Existen sin ser, lo mismo que cualquiera de nosotros. Y sufren. Pero callan, sabiendo que algunas cosas no se dicen. Las masculinidades en caída libre de Steinmann, siempre en falta ante el padre machazo, en el futuro serán a la Argentina neoliberal de los '90 de sus adolescencias lo que los mexicanos de Steinbeck a la Gran Depresión de los años '30 del siglo pasado: retratos de sujetos dislocados habitando un margen social al que no saben que fueron empujados, sabiendo que el centro ni los mira y para colmo podría estar vacío.

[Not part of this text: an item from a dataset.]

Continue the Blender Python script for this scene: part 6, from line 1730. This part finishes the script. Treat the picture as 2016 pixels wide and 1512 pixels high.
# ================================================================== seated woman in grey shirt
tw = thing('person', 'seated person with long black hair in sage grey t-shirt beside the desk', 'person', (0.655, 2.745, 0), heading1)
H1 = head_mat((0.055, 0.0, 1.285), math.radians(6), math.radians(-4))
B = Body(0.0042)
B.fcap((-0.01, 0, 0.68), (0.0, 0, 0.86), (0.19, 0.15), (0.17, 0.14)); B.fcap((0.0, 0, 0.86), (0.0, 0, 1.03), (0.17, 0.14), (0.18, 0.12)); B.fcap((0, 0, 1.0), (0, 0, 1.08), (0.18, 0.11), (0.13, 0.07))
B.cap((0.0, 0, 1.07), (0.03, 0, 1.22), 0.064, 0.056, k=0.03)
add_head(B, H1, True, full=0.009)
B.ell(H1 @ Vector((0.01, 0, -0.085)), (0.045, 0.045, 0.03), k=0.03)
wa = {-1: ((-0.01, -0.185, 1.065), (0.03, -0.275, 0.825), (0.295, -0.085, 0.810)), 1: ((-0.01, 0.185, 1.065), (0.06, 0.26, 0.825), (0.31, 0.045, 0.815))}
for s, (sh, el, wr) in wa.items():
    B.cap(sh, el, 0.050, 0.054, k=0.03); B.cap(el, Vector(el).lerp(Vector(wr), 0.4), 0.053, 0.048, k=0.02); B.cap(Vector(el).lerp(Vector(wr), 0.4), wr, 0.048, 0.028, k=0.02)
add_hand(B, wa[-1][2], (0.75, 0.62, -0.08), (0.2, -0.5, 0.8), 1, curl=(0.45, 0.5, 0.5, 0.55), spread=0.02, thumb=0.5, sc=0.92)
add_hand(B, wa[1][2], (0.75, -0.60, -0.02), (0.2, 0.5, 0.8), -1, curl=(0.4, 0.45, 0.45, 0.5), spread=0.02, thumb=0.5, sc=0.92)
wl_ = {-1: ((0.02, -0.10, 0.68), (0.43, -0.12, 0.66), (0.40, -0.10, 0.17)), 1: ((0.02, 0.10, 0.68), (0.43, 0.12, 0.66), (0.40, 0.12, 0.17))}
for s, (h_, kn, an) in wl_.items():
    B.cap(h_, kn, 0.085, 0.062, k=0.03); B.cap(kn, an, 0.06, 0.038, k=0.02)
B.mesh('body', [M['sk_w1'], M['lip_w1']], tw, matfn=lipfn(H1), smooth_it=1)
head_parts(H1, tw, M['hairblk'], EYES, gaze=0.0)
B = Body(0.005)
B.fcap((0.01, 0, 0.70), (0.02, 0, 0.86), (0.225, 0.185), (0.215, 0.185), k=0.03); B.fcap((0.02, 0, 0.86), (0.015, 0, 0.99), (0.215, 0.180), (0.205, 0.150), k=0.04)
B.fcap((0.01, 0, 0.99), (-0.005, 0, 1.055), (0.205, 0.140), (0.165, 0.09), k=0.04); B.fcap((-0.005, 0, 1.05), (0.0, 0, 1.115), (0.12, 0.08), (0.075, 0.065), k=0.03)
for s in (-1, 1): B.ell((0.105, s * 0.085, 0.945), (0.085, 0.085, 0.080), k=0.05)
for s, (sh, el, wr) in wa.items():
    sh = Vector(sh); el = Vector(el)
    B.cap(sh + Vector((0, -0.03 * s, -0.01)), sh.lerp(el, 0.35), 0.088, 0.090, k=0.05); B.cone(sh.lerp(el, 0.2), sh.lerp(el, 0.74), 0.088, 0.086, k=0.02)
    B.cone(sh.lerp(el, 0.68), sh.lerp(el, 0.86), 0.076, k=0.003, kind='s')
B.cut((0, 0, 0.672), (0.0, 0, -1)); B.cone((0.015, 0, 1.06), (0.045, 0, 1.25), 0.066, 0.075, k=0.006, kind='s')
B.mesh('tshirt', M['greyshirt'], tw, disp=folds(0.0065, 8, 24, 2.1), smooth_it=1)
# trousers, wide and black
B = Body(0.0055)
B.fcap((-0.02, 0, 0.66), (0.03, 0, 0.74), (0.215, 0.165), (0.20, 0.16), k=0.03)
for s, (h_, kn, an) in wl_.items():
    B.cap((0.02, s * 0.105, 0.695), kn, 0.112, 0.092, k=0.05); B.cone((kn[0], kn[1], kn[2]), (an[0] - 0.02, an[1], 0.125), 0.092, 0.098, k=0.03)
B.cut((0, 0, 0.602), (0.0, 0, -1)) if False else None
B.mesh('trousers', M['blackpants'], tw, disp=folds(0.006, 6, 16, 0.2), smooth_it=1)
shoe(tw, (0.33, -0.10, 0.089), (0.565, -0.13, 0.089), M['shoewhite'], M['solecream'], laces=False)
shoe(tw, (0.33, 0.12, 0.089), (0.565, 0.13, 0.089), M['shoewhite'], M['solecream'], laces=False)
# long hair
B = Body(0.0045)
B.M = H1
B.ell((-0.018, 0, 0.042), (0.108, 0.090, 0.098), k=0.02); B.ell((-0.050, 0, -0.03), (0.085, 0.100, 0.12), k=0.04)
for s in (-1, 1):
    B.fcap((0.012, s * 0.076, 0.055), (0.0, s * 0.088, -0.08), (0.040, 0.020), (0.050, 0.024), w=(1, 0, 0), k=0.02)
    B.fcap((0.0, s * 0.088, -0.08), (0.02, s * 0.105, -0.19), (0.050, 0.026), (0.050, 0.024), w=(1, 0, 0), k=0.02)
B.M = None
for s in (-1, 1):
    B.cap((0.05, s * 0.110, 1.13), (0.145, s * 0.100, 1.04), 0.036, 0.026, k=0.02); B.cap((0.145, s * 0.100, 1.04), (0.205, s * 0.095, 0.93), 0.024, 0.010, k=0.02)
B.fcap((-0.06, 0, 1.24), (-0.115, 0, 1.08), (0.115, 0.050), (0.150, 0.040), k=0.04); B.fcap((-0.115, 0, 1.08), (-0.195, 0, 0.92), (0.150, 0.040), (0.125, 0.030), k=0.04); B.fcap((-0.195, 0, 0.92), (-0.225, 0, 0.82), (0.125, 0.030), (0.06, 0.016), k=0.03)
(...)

"¿Cuánto tiempo falta para que se diga de nosotros que somos unos hijos de puta?", pregunta Andrés, un alter ego del autor, al final del primer cuento del libro. Y le responden que no importa, que "ahora nadie lo piensa". Un diente caído es la perdición de un laburante urbano. Un logrado monólogo de borracho a lo "Haircut" de Ring Lardner lleva por título el de una canción de Simon and Garfunkel, y lo particular es que el monologuista se emborracha en el mismo bar donde dejó su curriculum, porque "aceptar la derrota es ser mozo", como dicen Andrés y sus amigos al comienzo del libro. Él está furioso consigo mismo porque ni siquiera puede ser Bartleby, aquel personaje del cuento homónimo de Melville que encarnaba la resistencia pasiva a la explotación a través de la inacción extrema. Si hay alguna filosofía es la del perdedor recalcitrante a la ruleta, quien repite como un mantra: "No se puede ir en contra del mundo".

De un pueblo misionero donde paraguayo es un insulto y la idea de una subjetividad transexual ni siquiera existe, a una Buenos Aires donde se sale a buscar trabajo y sólo se consigue vino en lo de los chinos, los personajes de Steinmann deambulan sin salida. En el camino encuentran perlas para una sociología salvaje, como el tipo que grita en pleno subte: "¡Parece que tengo un cartel en la frente que dice 'Cáguenme'. ¿Qué hago mal yo, qué hago?" Mientras tanto, la memoria de la niñez se va borrando, el padre se desdibuja y la única idea que nace, en medio del abandono y del olvido, es prender fuego la casa.